Between 1994 and 2013, culverts were installed at nine locations across the training berm to allow for fish to travel from the Squamish River to the estuary.

However, it was found that juvenile fish often had troubling swimming through the passages. The tide level and river velocity had to be at certain conditions, which didn’t happen very often.

Council’s decision would allow for the replacement of one of these culverts with an open channel, which would then be spanned by a new bridge.

“This site was selected because of its stability,” said Edith Tobe, executive director of the watershed society. “Where it’s not within the flood protection dike of the river, and it’s not in the immediate direct path of the Squamish River.”

A study showed creating the channel would cause a two-centimetre rise in flood levels in the estuary, which District staff anticipate will create a negligible increase in flood levels at the town dike.

This would be acceptable, given the environmental benefits, staff said.

There are other plans for the Spit’s future that are expected to be discussed in the coming months.

The second proposed change would be realigning the lowermost kilometre of the Spit so it would stop the structure from driving juvenile salmon out to deep sea, away from the estuary where they can grow more safely.
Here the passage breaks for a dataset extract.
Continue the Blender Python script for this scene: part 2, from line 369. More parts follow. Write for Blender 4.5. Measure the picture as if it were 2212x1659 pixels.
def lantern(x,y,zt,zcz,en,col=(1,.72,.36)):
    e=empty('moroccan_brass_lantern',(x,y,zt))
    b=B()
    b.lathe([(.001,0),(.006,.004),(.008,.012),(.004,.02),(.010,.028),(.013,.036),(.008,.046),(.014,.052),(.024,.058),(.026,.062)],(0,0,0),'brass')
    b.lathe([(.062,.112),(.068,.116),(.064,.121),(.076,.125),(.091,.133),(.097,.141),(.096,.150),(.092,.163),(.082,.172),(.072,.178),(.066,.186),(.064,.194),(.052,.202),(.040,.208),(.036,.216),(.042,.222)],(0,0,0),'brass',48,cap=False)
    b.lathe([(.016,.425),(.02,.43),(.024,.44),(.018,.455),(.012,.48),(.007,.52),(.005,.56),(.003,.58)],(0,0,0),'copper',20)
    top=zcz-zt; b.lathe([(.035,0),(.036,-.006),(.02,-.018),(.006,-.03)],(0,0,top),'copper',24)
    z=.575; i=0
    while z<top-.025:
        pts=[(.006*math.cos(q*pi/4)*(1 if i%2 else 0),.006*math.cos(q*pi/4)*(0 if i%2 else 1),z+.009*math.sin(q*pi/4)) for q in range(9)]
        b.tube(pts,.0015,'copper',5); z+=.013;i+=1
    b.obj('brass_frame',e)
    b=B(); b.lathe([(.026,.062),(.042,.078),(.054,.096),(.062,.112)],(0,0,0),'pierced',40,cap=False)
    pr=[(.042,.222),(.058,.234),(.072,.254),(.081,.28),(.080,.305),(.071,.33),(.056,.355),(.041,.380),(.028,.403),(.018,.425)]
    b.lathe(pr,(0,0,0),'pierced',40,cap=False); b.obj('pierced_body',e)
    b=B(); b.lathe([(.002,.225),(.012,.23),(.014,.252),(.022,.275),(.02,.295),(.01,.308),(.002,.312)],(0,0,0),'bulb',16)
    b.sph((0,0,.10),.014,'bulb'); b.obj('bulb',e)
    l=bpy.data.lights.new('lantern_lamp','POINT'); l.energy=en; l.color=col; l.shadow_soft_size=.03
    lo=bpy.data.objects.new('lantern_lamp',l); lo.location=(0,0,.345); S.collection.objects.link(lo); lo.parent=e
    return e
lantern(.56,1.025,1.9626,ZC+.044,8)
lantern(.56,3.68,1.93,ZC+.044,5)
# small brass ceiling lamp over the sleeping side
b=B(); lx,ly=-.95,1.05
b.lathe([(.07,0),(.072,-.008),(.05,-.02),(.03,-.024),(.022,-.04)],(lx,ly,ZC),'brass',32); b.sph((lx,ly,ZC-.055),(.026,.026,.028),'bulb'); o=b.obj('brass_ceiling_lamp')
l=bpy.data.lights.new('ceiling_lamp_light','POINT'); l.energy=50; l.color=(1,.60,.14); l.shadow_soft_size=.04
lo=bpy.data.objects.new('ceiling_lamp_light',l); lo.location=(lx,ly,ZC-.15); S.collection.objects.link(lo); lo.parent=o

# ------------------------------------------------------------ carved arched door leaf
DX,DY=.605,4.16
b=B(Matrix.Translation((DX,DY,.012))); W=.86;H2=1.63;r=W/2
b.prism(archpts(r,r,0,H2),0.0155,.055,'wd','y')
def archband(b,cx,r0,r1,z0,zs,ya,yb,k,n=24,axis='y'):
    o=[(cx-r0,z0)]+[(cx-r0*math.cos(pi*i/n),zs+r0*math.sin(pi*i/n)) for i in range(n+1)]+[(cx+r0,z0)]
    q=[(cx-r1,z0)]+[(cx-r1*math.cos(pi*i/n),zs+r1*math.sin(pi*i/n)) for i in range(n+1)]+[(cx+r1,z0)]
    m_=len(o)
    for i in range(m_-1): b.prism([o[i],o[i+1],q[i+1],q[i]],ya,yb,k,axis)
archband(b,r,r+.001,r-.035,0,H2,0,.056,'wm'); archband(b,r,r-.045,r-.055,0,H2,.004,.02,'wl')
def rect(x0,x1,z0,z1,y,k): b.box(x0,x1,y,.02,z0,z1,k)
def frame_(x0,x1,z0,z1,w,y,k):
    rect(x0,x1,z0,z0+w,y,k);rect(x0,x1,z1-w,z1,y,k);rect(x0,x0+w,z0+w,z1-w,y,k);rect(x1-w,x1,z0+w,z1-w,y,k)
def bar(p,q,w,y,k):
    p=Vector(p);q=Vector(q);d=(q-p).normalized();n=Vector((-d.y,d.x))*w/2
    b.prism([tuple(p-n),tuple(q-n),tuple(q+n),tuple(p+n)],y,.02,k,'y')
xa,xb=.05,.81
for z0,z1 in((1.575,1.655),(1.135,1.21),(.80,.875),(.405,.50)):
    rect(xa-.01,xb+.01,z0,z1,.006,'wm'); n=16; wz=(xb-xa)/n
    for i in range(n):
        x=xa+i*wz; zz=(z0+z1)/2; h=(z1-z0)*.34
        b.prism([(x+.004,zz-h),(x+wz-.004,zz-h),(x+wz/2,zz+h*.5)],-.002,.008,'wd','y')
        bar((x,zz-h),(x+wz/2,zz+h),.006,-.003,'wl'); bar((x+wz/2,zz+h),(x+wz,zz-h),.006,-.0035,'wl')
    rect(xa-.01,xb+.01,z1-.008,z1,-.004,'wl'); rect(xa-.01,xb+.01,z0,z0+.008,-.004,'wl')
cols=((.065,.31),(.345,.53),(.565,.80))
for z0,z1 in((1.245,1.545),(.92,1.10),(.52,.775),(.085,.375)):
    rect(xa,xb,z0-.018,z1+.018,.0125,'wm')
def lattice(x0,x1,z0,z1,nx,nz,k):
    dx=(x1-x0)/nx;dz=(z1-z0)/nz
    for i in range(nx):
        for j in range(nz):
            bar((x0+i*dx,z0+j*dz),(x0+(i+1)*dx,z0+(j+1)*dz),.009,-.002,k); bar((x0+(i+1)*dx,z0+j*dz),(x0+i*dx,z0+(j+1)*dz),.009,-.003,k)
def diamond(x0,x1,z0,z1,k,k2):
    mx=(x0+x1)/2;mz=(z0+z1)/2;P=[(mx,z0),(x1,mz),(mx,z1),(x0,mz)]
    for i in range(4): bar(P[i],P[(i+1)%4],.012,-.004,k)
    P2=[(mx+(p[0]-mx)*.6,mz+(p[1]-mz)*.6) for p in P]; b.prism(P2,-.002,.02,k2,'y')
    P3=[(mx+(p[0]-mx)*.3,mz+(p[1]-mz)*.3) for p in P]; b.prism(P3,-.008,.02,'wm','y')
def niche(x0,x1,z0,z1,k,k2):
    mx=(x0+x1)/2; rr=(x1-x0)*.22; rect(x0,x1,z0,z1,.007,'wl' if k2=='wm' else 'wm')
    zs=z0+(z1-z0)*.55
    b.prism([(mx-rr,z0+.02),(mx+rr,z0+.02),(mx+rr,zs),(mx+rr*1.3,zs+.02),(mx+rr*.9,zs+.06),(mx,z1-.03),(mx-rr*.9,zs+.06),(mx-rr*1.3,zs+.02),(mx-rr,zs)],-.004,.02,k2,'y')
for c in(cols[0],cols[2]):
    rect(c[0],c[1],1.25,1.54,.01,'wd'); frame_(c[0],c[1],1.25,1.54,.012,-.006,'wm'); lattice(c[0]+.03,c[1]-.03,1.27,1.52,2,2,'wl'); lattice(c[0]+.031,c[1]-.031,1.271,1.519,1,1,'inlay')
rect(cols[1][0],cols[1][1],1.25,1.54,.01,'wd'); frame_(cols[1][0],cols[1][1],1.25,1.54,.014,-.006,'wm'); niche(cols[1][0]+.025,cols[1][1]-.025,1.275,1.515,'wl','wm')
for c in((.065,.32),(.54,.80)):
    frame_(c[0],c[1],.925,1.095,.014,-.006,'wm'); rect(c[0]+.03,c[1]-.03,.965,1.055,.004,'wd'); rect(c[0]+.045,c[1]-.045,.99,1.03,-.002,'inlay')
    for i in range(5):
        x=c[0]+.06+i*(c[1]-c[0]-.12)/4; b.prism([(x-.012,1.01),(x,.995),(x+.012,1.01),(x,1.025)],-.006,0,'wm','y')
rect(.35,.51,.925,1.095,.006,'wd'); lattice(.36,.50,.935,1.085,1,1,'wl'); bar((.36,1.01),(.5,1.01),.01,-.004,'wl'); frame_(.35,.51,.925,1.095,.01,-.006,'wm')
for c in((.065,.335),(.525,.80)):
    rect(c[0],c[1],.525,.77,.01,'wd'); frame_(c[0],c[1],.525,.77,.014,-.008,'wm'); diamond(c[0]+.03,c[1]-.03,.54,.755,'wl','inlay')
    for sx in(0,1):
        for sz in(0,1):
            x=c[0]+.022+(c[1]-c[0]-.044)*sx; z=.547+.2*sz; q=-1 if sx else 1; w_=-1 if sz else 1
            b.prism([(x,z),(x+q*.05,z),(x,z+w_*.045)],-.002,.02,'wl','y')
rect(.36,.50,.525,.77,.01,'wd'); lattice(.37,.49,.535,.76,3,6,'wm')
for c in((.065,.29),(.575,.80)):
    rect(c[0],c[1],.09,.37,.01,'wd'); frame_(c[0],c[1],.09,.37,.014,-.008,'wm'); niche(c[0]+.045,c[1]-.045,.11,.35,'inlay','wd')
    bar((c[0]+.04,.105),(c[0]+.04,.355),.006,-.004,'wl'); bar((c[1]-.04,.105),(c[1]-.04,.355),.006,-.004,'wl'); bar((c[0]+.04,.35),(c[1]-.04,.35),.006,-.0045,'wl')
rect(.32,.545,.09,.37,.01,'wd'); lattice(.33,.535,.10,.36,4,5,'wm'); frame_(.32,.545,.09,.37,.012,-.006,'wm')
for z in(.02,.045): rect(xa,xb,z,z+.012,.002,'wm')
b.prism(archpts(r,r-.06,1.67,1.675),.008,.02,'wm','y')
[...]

Finally, the third and final change would place a controlled intake structure under the CN Rail Spur line on the eastern edge of the central estuary. This would reconnect the Bridge Pond and Cattermole Slough. It’s hoped this would improve the water quality.

Conservationists believe the Bridge Pond has the potential to be a high-quality estuary habitat, but since the town drains its stormwater in the area, the water quality isn’t the best, Knight said.

The Squamish River Watershed Society has amassed about $1.8 million from various contributors for the project, which is enough to carry it through this first, initial phase.

Realigning the Spit and adding the intake structure will likely cost more, though the society says the project has enough momentum that it will likely be able to find more cash.

The Squamish Nation, the province, Fisheries and Oceans, the Squamish Terminals, the Squamish Windsports Society and the District of Squamish have all had input into the matter.


***Editor's note: Due to a formatting error, the last line previously did not include the Squamish Windsports Society. This item was included in the original print story, but was cut off when posted online. For the record, the society had input into the matter, as well.